News Release

UMass Amherst polymer scientists jam nanoparticles, trapping liquids in useful shapes

The advance holds promise for a wide range of different applications including in drug delivery, biosensing, fluidics, photovoltaics, encapsulation and bicontinuous media for energy applications and separations media

Peer-Reviewed Publication

University of Massachusetts Amherst

AMHERST, Mass. – Sharp observation by doctoral student Mengmeng Cui in Thomas Russell's polymer science and engineering laboratory at the University of Massachusetts Amherst recently led her to discover how to kinetically trap and control one liquid within another, locking and separating them in a stable system over long periods, with the ability to tailor and manipulate the shapes and flow characteristics of each.

Russell, her advisor, points out that the advance holds promise for a wide range of different applications including in drug delivery, biosensing, fluidics, photovoltaics, encapsulation and bicontinuous media for energy applications and separations media.

He says, "It's very, very neat. We've tricked the system into remaining absolutely fixed, trapped in a certain state for as long as we like. Now we can take a material and encapsulate it in a droplet in an unusual shape for a very long time. Any system where I can have co-continuous materials and I can do things independently in both oil and water is interesting and potentially valuable."

Cui, with Russell and his colleague, synthetic chemist Todd Emrick, report their findings in the current issue of Science.

Russell's lab has long been interested in jamming phenomena and kinetically trapped materials, he says. When Cui noticed something unusual in routine experiments, rather than ignore it and start again she decided to investigate further. "This discovery is really a tribute to Cui's observational skills," Russell notes, "that she recognized this could be of importance."

Specifically, the polymer scientists applied an electric field to a system with two liquids to overcome the weak force that stabilizes nanoparticle assemblies at interfaces. Under the influence of the external field, a spherical drop changes shape to an ellipsoid with increased surface area, so it has many more nanoparticles attached to its surface.

When the external field is released, the higher number of surface nanoparticles jam the liquid system, stopping nanoparticle movement like Friday afternoon gridlock on an exit ramp or sand grains stuck in an hourglass, Russell explains. In its jammed state, the nanoparticle-covered droplet retains its ellipsoid shape and still carries many more nanoparticles on its surface, disordered and liquid-like, than it could as a simple spherical drop. This new shape can be permanently fixed. Cui, Russell and Emrick also accomplished the jamming using a mechanical method, stirring.

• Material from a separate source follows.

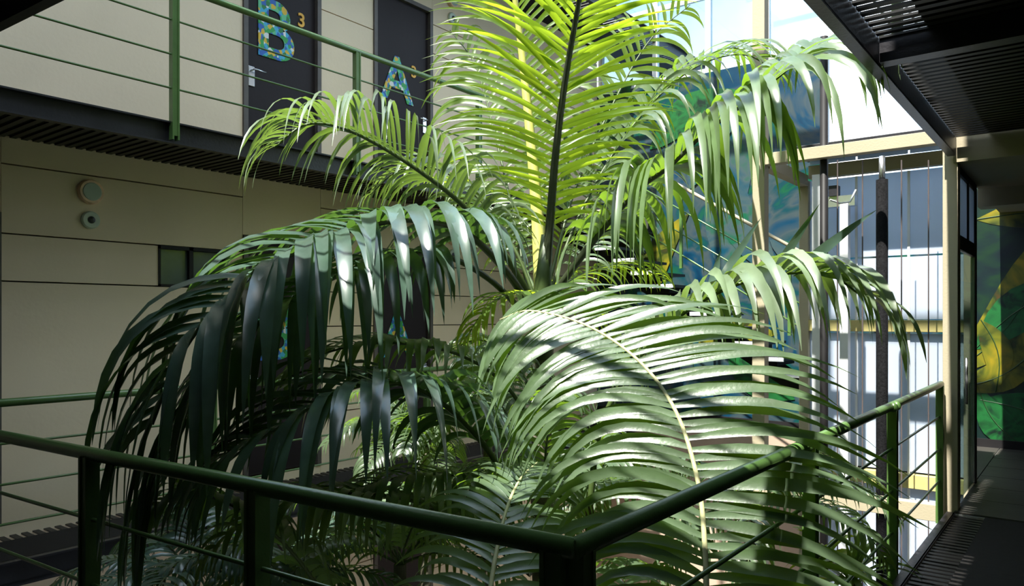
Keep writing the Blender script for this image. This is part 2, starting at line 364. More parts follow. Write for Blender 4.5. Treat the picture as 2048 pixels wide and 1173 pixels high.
railing('upper green railing over the near walkway, above the frame', (-5.5, 1.19), (XR, 1.42), 1.5, [.01, .33, .66, .985], drop=.02)
# ------------------------------------------------------------------ right hand hall: tiles, soffit, header, side wall
ft = bx('floor.001', (-.93, 7.08, -1.75), (1.8, YB, -1.615), M['grout'], kind='structure')
bx('floor.002', (-2.4, 8.68, -1.75), (-.93, YB, -1.60), M['tile'], kind='structure')
for i in range(5):
    for j in range(7):
        x0 = -.92+i*.6; y_ = 7.10+j*.6
        if x0+.59 > 1.8: continue
        bx('tile', (x0, y_, -1.616), (x0+.59, min(y_+.59, YB-.01), -1.600), M['tile'], ft)
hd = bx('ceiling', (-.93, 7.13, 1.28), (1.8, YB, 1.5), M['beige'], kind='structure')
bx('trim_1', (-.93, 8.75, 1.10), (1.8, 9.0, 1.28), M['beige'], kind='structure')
bx('wall_right', (1.4, -2, -1.7), (1.6, YB, 6.1), M['shade'], kind='structure')
bx('wall_near', (-7, -1.65, -4.7), (1.6, -1.5, 5.8), M['shade'], kind='structure')  # unseen wall, height raised to block sky light from the court
bx('wall_under_hall', (-.93, 7.12, -4.7), (1.4, 7.25, -1.76), M['beige_wall'], kind='structure')
bx('sky_blocker', (-.9, 1.6, 6.1), (1.4, 14, 6.25), M['beige'], kind='structure')  # unseen slab added to keep sky light off the lower left wall
bx('wall_under_walkway', (1.0, 1.5, -4.7), (1.15, 7.1, -1.85), M['pink'], kind='structure')
dl = empty('downlight', 'small round recessed ceiling light at the right edge over the hall', 'lamp', loc=(-.05, 6.95+.35, 1.28))
MB().tube([(0, 0, -.012), (0, 0, .0)], [.05, .055], 20).build('bezel', M['steel'], dl); MB().tube([(0, 0, -.014), (0, 0, -.012)], .035, 20).build('lens', M['lampglass'], dl)
# ------------------------------------------------------------------ far mural wall
wm = bx('wall_far', (XW, YB, -1.6), (-2.95, YB+.15, 3.75), M['mural'], kind='structure')
bx('wall_far.001', (-1.25, YB, -1.6), (1.8, YB+.15, 1.6), M['mural_shaded'], kind='structure')
bx('baseboard_far', (XW, YB-.03, -1.62), (1.8, YB, -1.50), M['steel_blk'], kind='structure')
bx('wall_far_lower', (XW, YB, -4.7), (1.8, YB+.15, -1.62), M['pink'], kind='structure')
def pleaf(pts, m, off=.006, rib=None, name='painted_leaf', par=wm):
    b = MB(); n = len(pts)
    for (x, z) in pts: b.v.append(Vector((x, YB-off, z)))
    for (x, z) in pts: b.v.append(Vector((x, YB-.001, z)))
    b.f.append(list(range(n))); b.f.append(list(range(2*n-1, n-1, -1)))
    for i in range(n): b.f.append([i, (i+1) % n, n+(i+1) % n, n+i])
    o = b.build(name, m, par)
    return o
def leafshape(x, z, ang, L, W, m, off=.006, par=wm, rib=True):
    pts = []; n = 9; ca, sa = math.cos(ang), math.sin(ang)
    up = []; dn = []
    for i in range(n+1):
        t = i/n; w_ = W*.5*math.sin(PI*min(1, t*1.0))**.8*(1.15-.5*t); cv = .12*L*math.sin(PI*t)
        up.append((t*L, cv+w_)); dn.append((t*L, cv-w_))
    ol = up+dn[::-1][1:-1]
    pleaf([(x+a*ca-b*sa, z+a*sa+b*ca) for a, b in ol], m, off, par=par)
    if rib and par is not wm:
        rb = MB(); ps = []
        for i in range(n+1): t = i/n; a, b = t*L, .12*L*math.sin(PI*t); ps.append(Vector((x+a*ca-b*sa, YB-off-.002, z+a*sa+b*ca)))
        rb.tube(ps, .006, 4).build('painted_rib', M['rib'], par)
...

By generating these jammed nanoparticle surfactants at interfaces, fluid drops of arbitrary shape and size can be stabilized opening applications in fluidics, encapsulation and bicontinuous media for energy applications. Further stabilization is realized by replacing monofunctional ligands with difunctional ones that cross-link the assemblies, the authors note. The ability to generate and stabilize liquids with a prescribed shape poses opportunities for reactive liquid systems, packaging, delivery and storage.